WHAT THE TASK REQUIRES: Each entry has to be copied exactly, with nothing missed.

RECORDS SUPPLIED:
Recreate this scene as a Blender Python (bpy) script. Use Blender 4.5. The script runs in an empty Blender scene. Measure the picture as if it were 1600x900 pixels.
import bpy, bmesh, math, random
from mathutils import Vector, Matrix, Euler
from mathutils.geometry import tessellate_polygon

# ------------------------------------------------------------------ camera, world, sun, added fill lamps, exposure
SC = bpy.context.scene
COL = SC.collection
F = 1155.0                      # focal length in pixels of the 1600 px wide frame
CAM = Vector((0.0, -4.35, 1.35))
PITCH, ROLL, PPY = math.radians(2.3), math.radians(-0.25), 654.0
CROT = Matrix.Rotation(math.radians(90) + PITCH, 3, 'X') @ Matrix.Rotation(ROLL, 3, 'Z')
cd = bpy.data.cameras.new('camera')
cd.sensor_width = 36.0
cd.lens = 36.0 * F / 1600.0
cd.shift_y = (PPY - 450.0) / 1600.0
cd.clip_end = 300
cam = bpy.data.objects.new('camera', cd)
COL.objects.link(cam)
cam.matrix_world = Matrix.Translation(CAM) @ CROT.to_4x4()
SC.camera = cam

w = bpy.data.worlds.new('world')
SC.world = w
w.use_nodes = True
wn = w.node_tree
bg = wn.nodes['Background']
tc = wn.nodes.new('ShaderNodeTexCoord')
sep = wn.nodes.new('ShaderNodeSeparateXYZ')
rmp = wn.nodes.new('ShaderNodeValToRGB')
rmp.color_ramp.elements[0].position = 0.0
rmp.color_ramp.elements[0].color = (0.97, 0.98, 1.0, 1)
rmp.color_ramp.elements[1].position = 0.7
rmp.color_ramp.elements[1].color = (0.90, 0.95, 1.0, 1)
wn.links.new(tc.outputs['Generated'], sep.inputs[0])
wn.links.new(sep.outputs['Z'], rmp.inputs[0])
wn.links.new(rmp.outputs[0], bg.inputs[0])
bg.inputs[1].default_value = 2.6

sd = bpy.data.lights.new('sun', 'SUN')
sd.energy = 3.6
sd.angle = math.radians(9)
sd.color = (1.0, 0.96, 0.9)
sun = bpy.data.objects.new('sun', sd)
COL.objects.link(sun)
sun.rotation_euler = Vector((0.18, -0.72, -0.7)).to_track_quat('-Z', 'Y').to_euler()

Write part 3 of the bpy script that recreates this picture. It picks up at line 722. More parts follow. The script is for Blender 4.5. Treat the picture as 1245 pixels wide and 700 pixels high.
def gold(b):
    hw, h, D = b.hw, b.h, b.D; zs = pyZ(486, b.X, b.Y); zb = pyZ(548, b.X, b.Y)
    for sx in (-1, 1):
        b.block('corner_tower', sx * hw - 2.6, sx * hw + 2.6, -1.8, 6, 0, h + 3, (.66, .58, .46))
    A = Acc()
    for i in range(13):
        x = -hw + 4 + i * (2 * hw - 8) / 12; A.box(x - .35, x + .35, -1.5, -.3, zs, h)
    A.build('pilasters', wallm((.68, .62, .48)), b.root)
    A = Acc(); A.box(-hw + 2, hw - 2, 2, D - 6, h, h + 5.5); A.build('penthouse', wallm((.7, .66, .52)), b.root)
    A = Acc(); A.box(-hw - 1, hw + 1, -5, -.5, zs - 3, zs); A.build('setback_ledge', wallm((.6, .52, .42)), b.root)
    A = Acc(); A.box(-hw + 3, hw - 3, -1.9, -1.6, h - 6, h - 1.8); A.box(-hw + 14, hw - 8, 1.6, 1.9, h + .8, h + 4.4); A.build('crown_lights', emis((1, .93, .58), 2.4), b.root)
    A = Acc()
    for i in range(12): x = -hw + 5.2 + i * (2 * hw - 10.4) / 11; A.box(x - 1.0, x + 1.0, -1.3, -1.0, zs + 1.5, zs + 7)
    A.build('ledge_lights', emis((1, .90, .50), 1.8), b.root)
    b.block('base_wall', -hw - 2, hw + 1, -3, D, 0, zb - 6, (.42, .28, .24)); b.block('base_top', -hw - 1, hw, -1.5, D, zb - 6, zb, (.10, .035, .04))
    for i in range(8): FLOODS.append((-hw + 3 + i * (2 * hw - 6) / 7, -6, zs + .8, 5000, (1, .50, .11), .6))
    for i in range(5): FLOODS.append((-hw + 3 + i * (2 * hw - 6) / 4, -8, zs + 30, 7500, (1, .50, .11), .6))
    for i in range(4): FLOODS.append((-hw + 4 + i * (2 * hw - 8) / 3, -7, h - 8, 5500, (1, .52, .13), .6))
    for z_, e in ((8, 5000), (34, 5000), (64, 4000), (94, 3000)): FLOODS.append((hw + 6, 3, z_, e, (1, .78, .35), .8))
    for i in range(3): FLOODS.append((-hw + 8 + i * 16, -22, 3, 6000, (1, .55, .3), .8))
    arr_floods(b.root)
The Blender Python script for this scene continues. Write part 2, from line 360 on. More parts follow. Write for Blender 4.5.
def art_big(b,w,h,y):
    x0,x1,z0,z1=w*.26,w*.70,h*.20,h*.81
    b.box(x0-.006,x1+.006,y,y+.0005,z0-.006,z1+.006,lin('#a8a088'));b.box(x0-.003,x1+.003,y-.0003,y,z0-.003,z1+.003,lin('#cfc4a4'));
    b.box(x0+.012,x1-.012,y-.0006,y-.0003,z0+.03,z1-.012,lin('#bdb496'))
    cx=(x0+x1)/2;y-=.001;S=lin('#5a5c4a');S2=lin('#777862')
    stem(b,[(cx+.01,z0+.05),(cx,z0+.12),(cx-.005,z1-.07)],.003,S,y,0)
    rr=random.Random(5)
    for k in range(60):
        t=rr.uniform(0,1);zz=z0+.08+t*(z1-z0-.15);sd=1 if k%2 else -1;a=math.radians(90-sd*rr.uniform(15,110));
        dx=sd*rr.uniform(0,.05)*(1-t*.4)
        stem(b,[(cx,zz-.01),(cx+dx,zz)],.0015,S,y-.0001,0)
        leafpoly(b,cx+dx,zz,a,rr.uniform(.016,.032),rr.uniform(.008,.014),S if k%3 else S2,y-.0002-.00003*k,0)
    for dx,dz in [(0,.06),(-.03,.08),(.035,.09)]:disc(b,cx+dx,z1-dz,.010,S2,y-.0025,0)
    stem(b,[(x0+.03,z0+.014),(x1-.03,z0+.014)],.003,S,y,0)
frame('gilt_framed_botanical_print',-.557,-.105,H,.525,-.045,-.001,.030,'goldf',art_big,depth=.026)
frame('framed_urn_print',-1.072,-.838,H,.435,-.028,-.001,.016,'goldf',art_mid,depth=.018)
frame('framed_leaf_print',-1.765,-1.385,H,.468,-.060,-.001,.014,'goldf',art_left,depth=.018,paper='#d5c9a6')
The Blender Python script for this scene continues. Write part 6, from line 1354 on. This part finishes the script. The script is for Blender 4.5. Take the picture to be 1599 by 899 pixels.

OUTPUT OF THE EXERCISE:
Recreate this scene as a Blender Python (bpy) script. Use Blender 4.5. The script runs in an empty Blender scene. Measure the picture as if it were 1600x900 pixels.
import bpy, bmesh, math, random
from mathutils import Vector, Matrix, Euler
from mathutils.geometry import tessellate_polygon

# ------------------------------------------------------------------ camera, world, sun, added fill lamps, exposure
SC = bpy.context.scene
COL = SC.collection
F = 1155.0                      # focal length in pixels of the 1600 px wide frame
CAM = Vector((0.0, -4.35, 1.35))
PITCH, ROLL, PPY = math.radians(2.3), math.radians(-0.25), 654.0
CROT = Matrix.Rotation(math.radians(90) + PITCH, 3, 'X') @ Matrix.Rotation(ROLL, 3, 'Z')
cd = bpy.data.cameras.new('camera')
cd.sensor_width = 36.0
cd.lens = 36.0 * F / 1600.0
cd.shift_y = (PPY - 450.0) / 1600.0
cd.clip_end = 300
cam = bpy.data.objects.new('camera', cd)
COL.objects.link(cam)
cam.matrix_world = Matrix.Translation(CAM) @ CROT.to_4x4()
SC.camera = cam

w = bpy.data.worlds.new('world')
SC.world = w
w.use_nodes = True
wn = w.node_tree
bg = wn.nodes['Background']
tc = wn.nodes.new('ShaderNodeTexCoord')
sep = wn.nodes.new('ShaderNodeSeparateXYZ')
rmp = wn.nodes.new('ShaderNodeValToRGB')
rmp.color_ramp.elements[0].position = 0.0
rmp.color_ramp.elements[0].color = (0.97, 0.98, 1.0, 1)
rmp.color_ramp.elements[1].position = 0.7
rmp.color_ramp.elements[1].color = (0.90, 0.95, 1.0, 1)
wn.links.new(tc.outputs['Generated'], sep.inputs[0])
wn.links.new(sep.outputs['Z'], rmp.inputs[0])
wn.links.new(rmp.outputs[0], bg.inputs[0])
bg.inputs[1].default_value = 2.6

sd = bpy.data.lights.new('sun', 'SUN')
sd.energy = 3.6
sd.angle = math.radians(9)
sd.color = (1.0, 0.96, 0.9)
sun = bpy.data.objects.new('sun', sd)
COL.objects.link(sun)
sun.rotation_euler = Vector((0.18, -0.72, -0.7)).to_track_quat('-Z', 'Y').to_euler()

Write part 3 of the bpy script that recreates this picture. It picks up at line 722. More parts follow. The script is for Blender 4.5. Treat the picture as 1245 pixels wide and 700 pixels high.
def gold(b):
    hw, h, D = b.hw, b.h, b.D; zs = pyZ(486, b.X, b.Y); zb = pyZ(548, b.X, b.Y)
    for sx in (-1, 1):
        b.block('corner_tower', sx * hw - 2.6, sx * hw + 2.6, -1.8, 6, 0, h + 3, (.66, .58, .46))
    A = Acc()
    for i in range(13):
        x = -hw + 4 + i * (2 * hw - 8) / 12; A.box(x - .35, x + .35, -1.5, -.3, zs, h)
    A.build('pilasters', wallm((.68, .62, .48)), b.root)
    A = Acc(); A.box(-hw + 2, hw - 2, 2, D - 6, h, h + 5.5); A.build('penthouse', wallm((.7, .66, .52)), b.root)
    A = Acc(); A.box(-hw - 1, hw + 1, -5, -.5, zs - 3, zs); A.build('setback_ledge', wallm((.6, .52, .42)), b.root)
    A = Acc(); A.box(-hw + 3, hw - 3, -1.9, -1.6, h - 6, h - 1.8); A.box(-hw + 14, hw - 8, 1.6, 1.9, h + .8, h + 4.4); A.build('crown_lights', emis((1, .93, .58), 2.4), b.root)
    A = Acc()
    for i in range(12): x = -hw + 5.2 + i * (2 * hw - 10.4) / 11; A.box(x - 1.0, x + 1.0, -1.3, -1.0, zs + 1.5, zs + 7)
    A.build('ledge_lights', emis((1, .90, .50), 1.8), b.root)
    b.block('base_wall', -hw - 2, hw + 1, -3, D, 0, zb - 6, (.42, .28, .24)); b.block('base_top', -hw - 1, hw, -1.5, D, zb - 6, zb, (.10, .035, .04))
    for i in range(8): FLOODS.append((-hw + 3 + i * (2 * hw - 6) / 7, -6, zs + .8, 5000, (1, .50, .11), .6))
    for i in range(5): FLOODS.append((-hw + 3 + i * (2 * hw - 6) / 4, -8, zs + 30, 7500, (1, .50, .11), .6))
    for i in range(4): FLOODS.append((-hw + 4 + i * (2 * hw - 8) / 3, -7, h - 8, 5500, (1, .52, .13), .6))
    for z_, e in ((8, 5000), (34, 5000), (64, 4000), (94, 3000)): FLOODS.append((hw + 6, 3, z_, e, (1, .78, .35), .8))
    for i in range(3): FLOODS.append((-hw + 8 + i * 16, -22, 3, 6000, (1, .55, .3), .8))
    arr_floods(b.root)
The Blender Python script for this scene continues. Write part 2, from line 360 on. More parts follow. Write for Blender 4.5.
def art_big(b,w,h,y):
    x0,x1,z0,z1=w*.26,w*.70,h*.20,h*.81
    b.box(x0-.006,x1+.006,y,y+.0005,z0-.006,z1+.006,lin('#a8a088'));b.box(x0-.003,x1+.003,y-.0003,y,z0-.003,z1+.003,lin('#cfc4a4'));
    b.box(x0+.012,x1-.012,y-.0006,y-.0003,z0+.03,z1-.012,lin('#bdb496'))
    cx=(x0+x1)/2;y-=.001;S=lin('#5a5c4a');S2=lin('#777862')
    stem(b,[(cx+.01,z0+.05),(cx,z0+.12),(cx-.005,z1-.07)],.003,S,y,0)
    rr=random.Random(5)
    for k in range(60):
        t=rr.uniform(0,1);zz=z0+.08+t*(z1-z0-.15);sd=1 if k%2 else -1;a=math.radians(90-sd*rr.uniform(15,110));
        dx=sd*rr.uniform(0,.05)*(1-t*.4)
        stem(b,[(cx,zz-.01),(cx+dx,zz)],.0015,S,y-.0001,0)
        leafpoly(b,cx+dx,zz,a,rr.uniform(.016,.032),rr.uniform(.008,.014),S if k%3 else S2,y-.0002-.00003*k,0)
    for dx,dz in [(0,.06),(-.03,.08),(.035,.09)]:disc(b,cx+dx,z1-dz,.010,S2,y-.0025,0)
    stem(b,[(x0+.03,z0+.014),(x1-.03,z0+.014)],.003,S,y,0)
frame('gilt_framed_botanical_print',-.557,-.105,H,.525,-.045,-.001,.030,'goldf',art_big,depth=.026)
frame('framed_urn_print',-1.072,-.838,H,.435,-.028,-.001,.016,'goldf',art_mid,depth=.018)
frame('framed_leaf_print',-1.765,-1.385,H,.468,-.060,-.001,.014,'goldf',art_left,depth=.018,paper='#d5c9a6')
The Blender Python script for this scene continues. Write part 6, from line 1354 on. This part finishes the script. The script is for Blender 4.5. Take the picture to be 1599 by 899 pixels.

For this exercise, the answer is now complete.